IF Australian wool textile managing director Michael Fitzsimons thought he might get a level playing field when his wool fabric was tested against an imported moquette fabric for the multi-million dollar NSW rail upgrade fitting, he was mistaken.
After the NSW Minister for Transport Minister David Campbell and NSW railway company Rail Corp promised to complete an independent cost analysis of the Australian-made Instyle wool product against a moquette fabric and jacquard fabrics it was considering for train seats, Mr Fitzsimons said nothing was followed up.
Mr Fitzsimons said Instyle’s Australian made and manufactured, 100 per cent Australian Merino wool fabric did not even make it to the comparative stage, and yet a nine-page report sent via Mr Campbell said the decision was final.
"The Australian textile industry is going through a difficult period and this order would have been a very valuable contract," Mr Fitzsimons said.
The acknowledgement that a British produced Moquette would be sourced for the rail upgrade comes after months of campaigning by Instyle and its consortium including Macquarie Textiles and Geelong Textiles and recently with assistance from the Australian Wool innovation.
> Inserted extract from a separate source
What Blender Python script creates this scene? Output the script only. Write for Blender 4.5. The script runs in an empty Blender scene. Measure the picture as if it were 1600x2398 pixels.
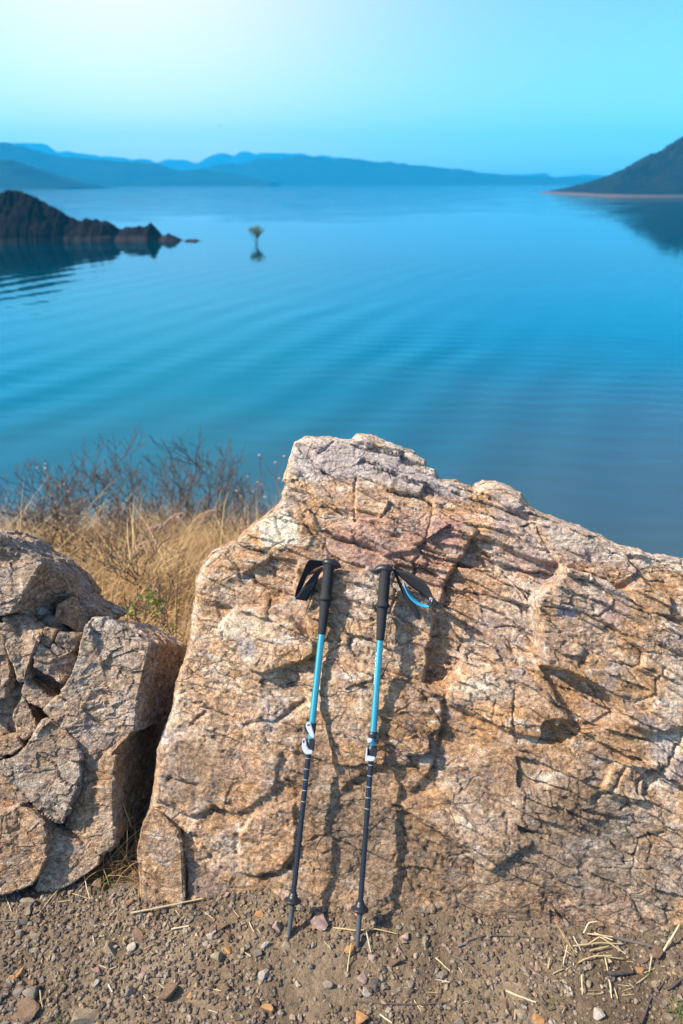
import bpy, bmesh, math, random
import numpy as np
from mathutils import Vector, Matrix

R = math.radians
sc = bpy.context.scene
COL = sc.collection
rng = np.random.default_rng(7)
random.seed(7)

# ------------------------------------------------------------------ camera
CAM = np.array([0.0, 0.0, 1.75])
PITCH = R(25.86)
CP, SP = math.cos(PITCH), math.sin(PITCH)
FPX = 1598.7                      # focal length in photograph pixels (24 mm on a 36 mm tall frame)
cd = bpy.data.cameras.new('camera')
cd.sensor_fit = 'VERTICAL'; cd.sensor_height = 36.0; cd.sensor_width = 24.0; cd.lens = 24.0
cd.clip_start = 0.05; cd.clip_end = 30000
cd.dof.use_dof = True; cd.dof.focus_distance = 1.93; cd.dof.aperture_fstop = 2.6
cam = bpy.data.objects.new('camera', cd); COL.objects.link(cam)
cam.location = CAM; cam.rotation_euler = (math.pi / 2 - PITCH, 0, 0)
sc.camera = cam

# ------------------------------------------------------------------ world, sun, exposure
SUN_AZ, SUN_EL = R(-99), R(46)    # azimuth from +Y towards +X
SUN = np.array([math.sin(SUN_AZ) * math.cos(SUN_EL), math.cos(SUN_AZ) * math.cos(SUN_EL), math.sin(SUN_EL)])
world = bpy.data.worlds.new('World'); sc.world = world; world.use_nodes = True
wt = world.node_tree
for n in list(wt.nodes): wt.nodes.remove(n)

def ND(t, typ, ins=None, **kw):
    n = t.nodes.new(typ)
    for k, v in kw.items(): setattr(n, k, v)
    for k, v in (ins or {}).items():
        s = n.inputs[k]
        if isinstance(v, bpy.types.NodeSocket): t.links.new(v, s)
        elif isinstance(v, bpy.types.Node): t.links.new(v.outputs[0], s)
        else:
            if s.type == 'RGBA' and len(v) == 3: v = (*v, 1)
            s.default_value = v
    return n

def MATH(t, op, a, b=0.0, c=0.0, clamp=False):
    return ND(t, 'ShaderNodeMath', {0: a, 1: b, 2: c}, operation=op, use_clamp=clamp).outputs[0]

def MIX(t, fac, a, b, mode='MIX'):
    n = t.nodes.new('ShaderNodeMix'); n.data_type = 'RGBA'; n.blend_type = mode
    for idx, v in ((0, fac), (6, a), (7, b)):
        s = n.inputs[idx]
        if isinstance(v, bpy.types.NodeSocket): t.links.new(v, s)
        else:
            if s.type == 'RGBA' and len(v) == 3: v = (*v, 1)
            s.default_value = v
    return n.outputs[2]

def RAMP(t, fac, stops, interp='LINEAR'):
    n = t.nodes.new('ShaderNodeValToRGB'); r = n.color_ramp; r.interpolation = interp
    while len(r.elements) < len(stops): r.elements.new(0.5)
    for e, (p, c) in zip(r.elements, stops):
        e.position = p
        e.color = (*c, 1) if hasattr(c, '__len__') else (c, c, c, 1)
    t.links.new(fac, n.inputs[0])
    return n.outputs[0]

sky = ND(wt, 'ShaderNodeTexSky', sky_type='NISHITA', sun_disc=False, sun_elevation=SUN_EL,
         sun_rotation=SUN_AZ, altitude=100, air_density=1.0, dust_density=1.6, ozone_density=1.0)
# broad warm aureole of the hazy spring sky, centred above the left half of the lake
gdir = ND(wt, 'ShaderNodeTexCoord').outputs['Generated']
elev = ND(wt, 'ShaderNodeSeparateXYZ', {0: gdir}).outputs[2]
upf = ND(wt, 'ShaderNodeMapRange', {0: elev, 1: 0.32, 2: 0.85}, interpolation_type='SMOOTHSTEP').outputs[0]
# the low sky over the lake is strongly cyan; overhead, out of view, it is shaped neutral and dimmer for the rocks' fill light
tinted = MIX(wt, 1.0, sky.outputs[0], MIX(wt, upf, (0.47, 0.83, 1.13), (0.80, 0.76, 0.78)), 'MULTIPLY')
ga, ge = R(-15), R(17)
gd = ND(wt, 'ShaderNodeVectorMath', {0: gdir, 1: (math.sin(ga) * math.cos(ge), math.cos(ga) * math.cos(ge), math.sin(ge))},
        operation='DOT_PRODUCT').outputs['Value']
gf = MATH(wt, 'EXPONENT', MATH(wt, 'MULTIPLY', MATH(wt, 'SUBTRACT', gd, 1.0), 20.0))
glow = MIX(wt, gf, (0, 0, 0), (3.9, 1.7, 0.8))
skyc = MIX(wt, 1.0, tinted, glow, 'ADD')
bg = ND(wt, 'ShaderNodeBackground', {0: skyc, 1: 0.15})
ND(wt, 'ShaderNodeOutputWorld', {0: bg})

sl = bpy.data.lights.new('sun', 'SUN'); sl.energy = 5.0; sl.angle = R(0.53); sl.color = (1.0, 0.92, 0.80)
so = bpy.data.objects.new('sun', sl); COL.objects.link(so); so.location = (-6, 0, 8)
so.rotation_euler = Vector(-SUN).to_track_quat('-Z', 'Y').to_euler()
vs = sc.view_settings
sc.display_settings.display_device = 'sRGB'
vs.view_transform = 'Standard'; vs.look = 'None'; vs.exposure = 0.8; vs.gamma = 1.0; vs.use_curve_mapping = False
sc.cycles.use_denoising = True
sc.cycles.max_bounces = 5; sc.cycles.diffuse_bounces = 3; sc.cycles.glossy_bounces = 3
sc.cycles.volume_bounces = 2; sc.cycles.transmission_bounces = 2
sc.cycles.use_adaptive_sampling = True; sc.cycles.adaptive_threshold = 0.012
sc.cycles.sample_clamp_indirect = 6.0

# ------------------------------------------------------------------ geometry helpers
def ray(px, py):
    a = (np.asarray(px, float) - 800) / FPX; b = (1199 - np.asarray(py, float)) / FPX
    return np.stack([a, CP + b * SP, -SP + b * CP], -1)

def at(px, py, Y):                      # the point of the place that stands at distance Y
    d = ray(px, py); return CAM + d * (Y / d[..., 1:2])

def at_z(px, py, z):
    d = ray(px, py); return CAM + d * ((z - CAM[2]) / d[..., 2:3])

def proj(P):
    r = np.asarray(P) - CAM
    zc = r[..., 1] * CP - r[..., 2] * SP
    up = r[..., 1] * SP + r[..., 2] * CP
    return 800 + FPX * r[..., 0] / zc, 1199 - FPX * up / zc

def hsh(ix, iy, iz, seed):
    h = (ix.astype(np.int64) * 374761393 + iy.astype(np.int64) * 668265263 + iz.astype(np.int64) * 2147483647 + seed * 1274126177) & 0xFFFFFFFF
    h = ((h ^ (h >> 13)) * 1274126177) & 0xFFFFFFFF
    h = ((h ^ (h >> 16)) * 2246822519) & 0xFFFFFFFF
    return h ^ (h >> 15)

def rnd(ix, iy, iz, seed): return hsh(ix, iy, iz, seed).astype(np.float64) / 4294967296.0

def noise(p, seed=0):
    i = np.floor(p).astype(np.int64); f = p - i
    w = f * f * f * (f * (f * 6 - 15) + 10)
    out = 0
    for dx in (0, 1):
        wx = w[:, 0] if dx else 1 - w[:, 0]
        for dy in (0, 1):
            wy = w[:, 1] if dy else 1 - w[:, 1]
            for dz in (0, 1):
                wz = w[:, 2] if dz else 1 - w[:, 2]
                h = hsh(i[:, 0] + dx, i[:, 1] + dy, i[:, 2] + dz, seed)
                gx = ((h & 1023) / 511.5 - 1); gy = (((h >> 10) & 1023) / 511.5 - 1); gz = (((h >> 20) & 1023) / 511.5 - 1)
                out = out + wx * wy * wz * (gx * (f[:, 0] - dx) + gy * (f[:, 1] - dy) + gz * (f[:, 2] - dz))
    return out * 1.4

def fbm(p, octv=4, seed=0, gain=0.5, ridged=False):
    a, s, q = 1.0, 0.0, p
    for k in range(octv):
        v = noise(q, seed + k * 17)
        s = s + a * ((0.5 - np.abs(v)) * 2 - 0.5 if ridged else v)
        q = q * 2.03 + 11.3; a *= gain
    return s

def P3(u, v=None, w=None):
    z = np.zeros_like(u)
    return np.stack([u, z if v is None else v, z if w is None else w], -1)

def facets2(u, v, su, sv, ang, seed, tilt):
    """broken-stone facets: every cell is its own tilted plane; returns height and distance to the cell edge"""
    c, s = math.cos(ang), math.sin(ang)
    a = (u * c + v * s) / su; b = (-u * s + v * c) / sv
    ia, ib = np.floor(a).astype(np.int64), np.floor(b).astype(np.int64)
    d1 = np.full(a.shape, 9.0); d2 = d1.copy(); h = np.zeros_like(a); z = np.zeros_like(ia)
    for i in (-1, 0, 1):
        for j in (-1, 0, 1):
            ca, cb = ia + i, ib + j
            xa = ca + rnd(ca, cb, z, seed); xb = cb + rnd(ca, cb, z, seed + 1)
            da, db = a - xa, b - xb
            d = da * da + db * db
            hh = rnd(ca, cb, z, seed + 2) - 0.5 + tilt * (da * (rnd(ca, cb, z, seed + 3) - 0.5) + db * (rnd(ca, cb, z, seed + 4) - 0.5))
            near = d < d1
            d2 = np.where(near, d1, np.minimum(d2, d)); h = np.where(near, hh, h); d1 = np.where(near, d, d1)
    return h, np.sqrt(d2) - np.sqrt(d1)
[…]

"We have written letters to Rail Corp, rung them and have not received a single reply. It is just arrogance," he said.
"They haven’t taken into account Australian textile workers, Australian wool producers or the Australian environment.
"Premier Rees reports he wants to push Australian jobs and save environment - this is a project he should be stepping in on."
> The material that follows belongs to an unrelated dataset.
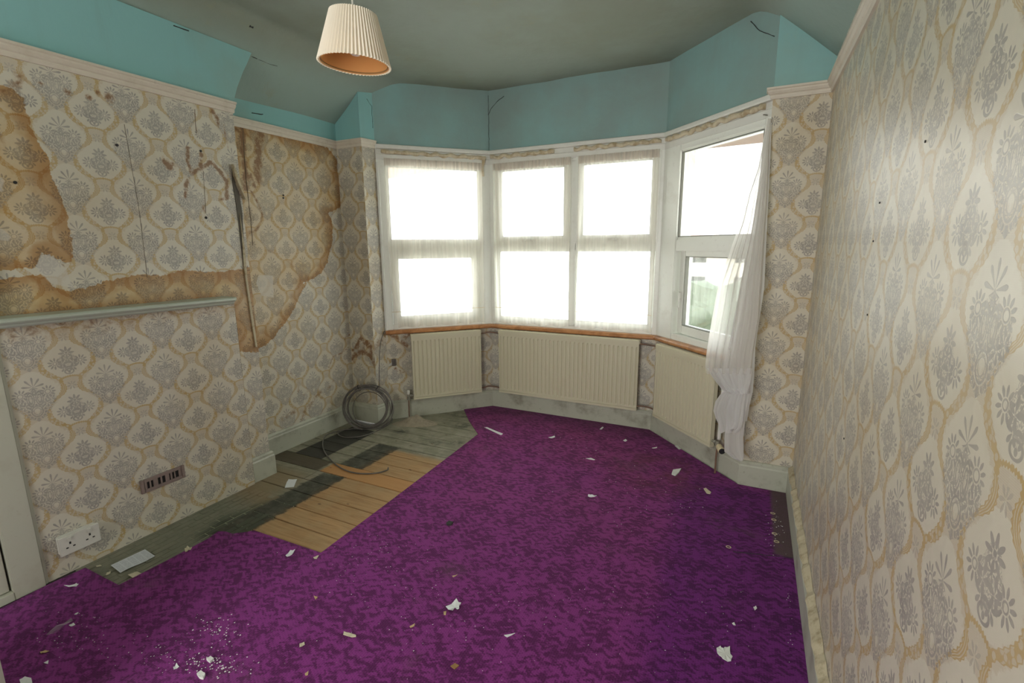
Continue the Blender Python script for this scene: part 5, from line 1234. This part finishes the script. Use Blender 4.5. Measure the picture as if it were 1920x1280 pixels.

Mr Fitzsimons said he was concerned about the non-existent fire standard requirements in Rail Corp's specification.
"The fire specifications were decribed by the CSIRO as totally ridiculous," he said.
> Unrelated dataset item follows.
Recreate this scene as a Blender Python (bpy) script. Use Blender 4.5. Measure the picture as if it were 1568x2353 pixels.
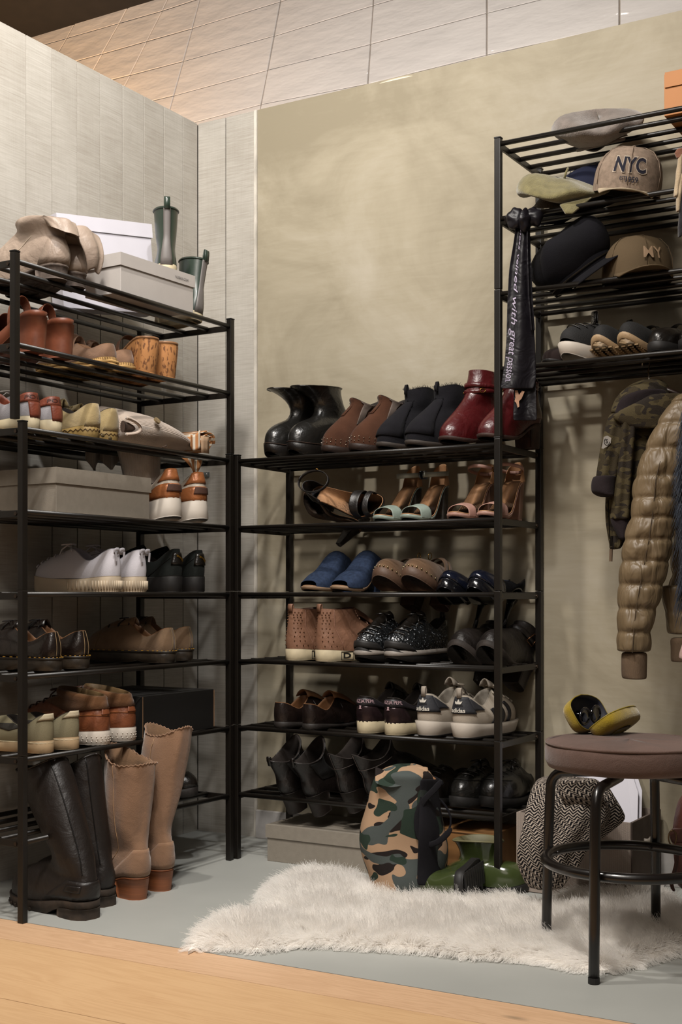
import bpy, bmesh, math, random
import numpy as np
from mathutils import Vector, Matrix, noise

for o in list(bpy.data.objects): bpy.data.objects.remove(o)
SC = bpy.context.scene
COL = SC.collection
R = math.radians
# ------------------------------------------------------------------ camera
FPX, YAW, HOR, CAMH = 2942.5, R(30.8), 1366.8, 0.744
cam = bpy.data.cameras.new('camera'); cam.sensor_fit = 'HORIZONTAL'; cam.sensor_width = 36
cam.lens = FPX / 1568 * 36; cam.shift_y = (HOR - 1176.5) / 1568
co = bpy.data.objects.new('camera', cam); COL.objects.link(co)
co.location = (0, 0, CAMH); co.rotation_euler = (R(90), 0, YAW)
SC.camera = co
# ------------------------------------------------------------------ world, lights, exposure
SC.view_settings.view_transform = 'Standard'; SC.view_settings.look = 'None'
SC.view_settings.gamma = 1; SC.view_settings.use_curve_mapping = False
SC.view_settings.exposure = 0.0
w = bpy.data.worlds.new('world'); SC.world = w; w.use_nodes = True
w.node_tree.nodes['Background'].inputs[0].default_value = (1.0, 0.88, 0.78, 1)
w.node_tree.nodes['Background'].inputs[1].default_value = 0.06
def area(name, loc, target, size, power, col):
    l = bpy.data.lights.new(name, 'AREA'); l.shape = 'DISK'; l.size = size; l.energy = power; l.color = col
    o = bpy.data.objects.new(name, l); COL.objects.link(o); o.location = loc
    o.rotation_euler = (Vector(target) - Vector(loc)).to_track_quat('-Z', 'Y').to_euler(); return o
def spot(name, loc, target, size, power, col, ang, blend=.6):
    l = bpy.data.lights.new(name, 'SPOT'); l.shadow_soft_size = size; l.energy = power; l.color = col
    l.spot_size = R(ang); l.spot_blend = blend
    o = bpy.data.objects.new(name, l); COL.objects.link(o); o.location = loc
    o.rotation_euler = (Vector(target) - Vector(loc)).to_track_quat('-Z', 'Y').to_euler(); return o
spot('ceiling_spot', (-1.75, 1.75, 3.0), (-1.75, 3.1, 1.0), .05, 125, (1.0, .94, .87), 110)
spot('ceiling_spot_left', (-.9, 1.5, 3.0), (-2.4, 2.5, 1.3), .05, 92, (1.0, .98, .96), 80)
area('ceiling_panel', (-.9, .7, 3.0), (-1.5, 2.6, .3), .8, 52, (1.0, .93, .85))
area('room_fill', (-.2, -.6, 2.3), (-1.6, 2.8, .6), 1.6, 9, (1.0, .88, .78))
spot('rug_fill_spot', (-1.1, 1.35, 3.0), (-1.35, 2.35, 0), .06, 130, (1.0, .955, .9), 48, .8)  # unseen spot, added to brighten the rug and the floor around it
area('tile_fill', (-3.0, 3.55, 1.9), (-3.0, 4.4, 2.7), .9, 13, (1.0, .93, .88))  # added fill, hidden behind the partition to lift the tile wall
area('tile_fill_right', (-1.75, 3.55, 1.9), (-1.75, 4.4, 2.7), .9, 10, (1.0, .95, .91))  # second hidden fill, added for the right half of the tiles
for lx in (-2.25, -1.75, -1.25): area('tile_glint_light', (lx, 3.62, 3.0), (lx, 3.9, 2.0), .06, .5, (1.0, .95, .9))  # unseen lamps, added so the glazed tiles catch highlights
area('warm_tile_washer', (-4.1, 3.9, 2.0), (-4.3, 4.4, 2.9), .3, 20, (1.0, .55, .2))
# ------------------------------------------------------------------ pixel helpers (a pixel of the photo to a point on a real plane)
CS, SN = math.cos(YAW), math.sin(YAW)
def ray(u, v):
    t = (u - 784) / FPX; z = (HOR - v) / FPX
    return Vector((-SN + CS * t, CS + SN * t, z))
def at_x(u, v, X): d = ray(u, v); return Vector((0, 0, CAMH)) + d * (X / d.x)
def at_y(u, v, Y): d = ray(u, v); return Vector((0, 0, CAMH)) + d * (Y / d.y)
def at_z(u, v, Z): d = ray(u, v); return Vector((0, 0, CAMH)) + d * ((Z - CAMH) / d.z)
# ------------------------------------------------------------------ materials
def lin(h):
    if isinstance(h, str):
        h = [int(h[i:i+2], 16) / 255 for i in (0, 2, 4)]
        h = [c / 12.92 if c <= .04045 else ((c + .055) / 1.055) ** 2.4 for c in h]
    return tuple(h[:3])
MATS = {}
def mk(name, col, rough=.6, var=.18, vs=14, bump=.25, bs=180, sheen=0, metal=0, coat=0, spec=.5, col2=None, kind=None, stretch=(1,1,1), wr=0, trans=0):
    if name in MATS: return MATS[name]
    m = bpy.data.materials.new(name); m.use_nodes = True; MATS[name] = m
    nt = m.node_tree; N = nt.nodes; Lk = nt.links.new; b = N['Principled BSDF']
    c = lin(col); c2 = lin(col2) if col2 else tuple(max(0, x * (1 - 2 * var)) for x in c)
    tc = N.new('ShaderNodeTexCoord'); mp = N.new('ShaderNodeMapping'); Lk(tc.outputs['Object'], mp.inputs[0])
    mp.inputs['Scale'].default_value = stretch
    nz = N.new('ShaderNodeTexNoise'); nz.inputs['Scale'].default_value = vs; nz.inputs['Detail'].default_value = 5
    Lk(mp.outputs[0], nz.inputs[0])
    rp = N.new('ShaderNodeValToRGB'); Lk(nz.outputs[0], rp.inputs[0])
    rp.color_ramp.elements[0].position = .32; rp.color_ramp.elements[1].position = .66
    rp.color_ramp.elements[0].color = (*c2, 1); rp.color_ramp.elements[1].color = (*c, 1)
    Lk(rp.outputs[0], b.inputs['Base Color'])
    b.inputs['Roughness'].default_value = rough; b.inputs['Metallic'].default_value = metal
    b.inputs['Sheen Weight'].default_value = sheen; b.inputs['Coat Weight'].default_value = coat
    b.inputs['Coat Roughness'].default_value = .12
    b.inputs['Specular IOR Level'].default_value = spec
    if bump:
        n2 = N.new('ShaderNodeTexNoise'); n2.inputs['Scale'].default_value = bs; n2.inputs['Detail'].default_value = 3
        Lk(mp.outputs[0], n2.inputs[0]); bp = N.new('ShaderNodeBump'); bp.inputs['Strength'].default_value = bump
        bp.inputs['Distance'].default_value = .002; Lk(n2.outputs[0], bp.inputs['Height'])
        if wr:
            n3 = N.new('ShaderNodeTexNoise'); n3.inputs['Scale'].default_value = 22; n3.inputs['Detail'].default_value = 2
            n3.inputs['Distortion'].default_value = 1.2
            Lk(mp.outputs[0], n3.inputs[0]); b3 = N.new('ShaderNodeBump'); b3.inputs['Strength'].default_value = wr
            b3.inputs['Distance'].default_value = .012; Lk(n3.outputs[0], b3.inputs['Height']); Lk(b3.outputs[0], bp.inputs['Normal'])
        Lk(bp.outputs[0], b.inputs['Normal'])
    m['bsdf'] = 1
    return m
def leather(n, c, rough=.4, **k): return mk(n, c, rough, **{**dict(var=.12, vs=18, bump=.25, bs=260, wr=.25), **k})
def suede(n, c, **k):
    k.setdefault('sheen', .4 * min(1, sum(lin(c)) * 1.6)); return mk(n, c, .95, **{**dict(var=.16, vs=16, bump=.35, bs=420, spec=.15, wr=.15), **k})
def rubber(n, c, rough=.55, **k): return mk(n, c, rough, **{**dict(var=.1, vs=10, bump=.08, bs=120), **k})
def canvas(n, c, **k): return mk(n, c, .85, **{**dict(var=.07, vs=10, bump=.4, bs=700, spec=.2), **k})
def metalm(n, c, rough=.3): return mk(n, c, rough, var=.05, bump=0, metal=1)
def stripes_uv(name, cols, scale, rough=.8, bump=.3, axis='X', bands=None):
    m = mk(name, cols[0], rough, bump=bump, bs=500)
    nt = m.node_tree; N = nt.nodes; Lk = nt.links.new; b = N['Principled BSDF']
    tc = N.new('ShaderNodeTexCoord'); sx = N.new('ShaderNodeSeparateXYZ'); Lk(tc.outputs['UV'], sx.inputs[0])
    mu = N.new('ShaderNodeMath'); mu.operation = 'MULTIPLY'; mu.inputs[1].default_value = scale; Lk(sx.outputs[axis], mu.inputs[0])
    fr = N.new('ShaderNodeMath'); fr.operation = 'FRACT'; Lk(mu.outputs[0], fr.inputs[0])
    rp = N.new('ShaderNodeValToRGB'); rp.color_ramp.interpolation = 'CONSTANT'; Lk(fr.outputs[0], rp.inputs[0])
    rp.color_ramp.elements[0].color = (*lin(cols[0]), 1); rp.color_ramp.elements[1].color = (*lin(cols[1]), 1); rp.color_ramp.elements[1].position = .55
    Lk(rp.outputs[0], b.inputs['Base Color']); return m
# ------------------------------------------------------------------ object helpers
def link(name, verts, faces, mat=None, parent=None, smooth=True, uvs=None, sub=0, thick=0, bevel=0):
    me = bpy.data.meshes.new(name); me.from_pydata([tuple(v) for v in verts], [], [tuple(f) for f in faces]); me.update()
    if uvs is not None:
        uv = me.uv_layers.new(name='UVMap')
        vi = np.zeros(len(me.loops), dtype=np.int32); me.loops.foreach_get('vertex_index', vi)
        uv.data.foreach_set('uv', np.array(uvs, dtype=np.float32)[vi].ravel())
    o = bpy.data.objects.new(name, me); COL.objects.link(o)
    if mat: me.materials.append(mat)
    if smooth: me.polygons.foreach_set('use_smooth', [True] * len(me.polygons))
    if parent: o.parent = parent
    if thick: md = o.modifiers.new('s', 'SOLIDIFY'); md.thickness = thick; md.offset = 0
    if bevel: md = o.modifiers.new('b', 'BEVEL'); md.width = bevel; md.segments = 2; md.limit_method = 'ANGLE'
    if sub: md = o.modifiers.new('u', 'SUBSURF'); md.levels = sub; md.render_levels = sub
    return o
def empty(name, loc=(0,0,0), rz=0, rx=0, ry=0):
    o = bpy.data.objects.new(name, None); COL.objects.link(o); o.location = loc; o.rotation_euler = (rx, ry, rz); o.empty_display_size = .05; return o
def tag(o, label=None, cat=None, group=None, kind=None):
    if label: o['label'] = label
    if cat: o['category'] = cat
    if group: o['group'] = group
    if kind: o['kind'] = kind
    return o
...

The $200 million PPP railway project is set to deliver 626 new eight-car, double-deck and air-conditioned trains to NSW by 2013.
Mr Fitzsimons said: "They are saying our wool product would be heavier and less cost-efficient but it was not even trialled."
He said the moquette fabric on the rail seats would add an extra 50 tonnes of weight, resulting in more gas emissions than would his Australian Ethno-wool product.
Rail Corp communications manager Paul Rae confirmed it had completed a financial and economic appraisal review that covered a range of performance criteria including the through-life durability, maintenance and ongoing replacement costs of seating fabric.
It definitively concluded moquette provides value for money with particular regard to lifecycle costs over a 30-year contract term.
Mr Rae said the train builder, Downer EDI Rail, which had completed the fabric study identified moquette fabric from a United Kingdom based company, Holdworth, as "most closely meeting Rail Corp’s contract specifications".
He said Moquette comprised 85 per cent wool, with the majority being fine wool sourced from Australia.
Mr Fitzsimons denied moquette fabric used fine wool, saying it always contained course wool typically sourced from South Africa or New Zealand.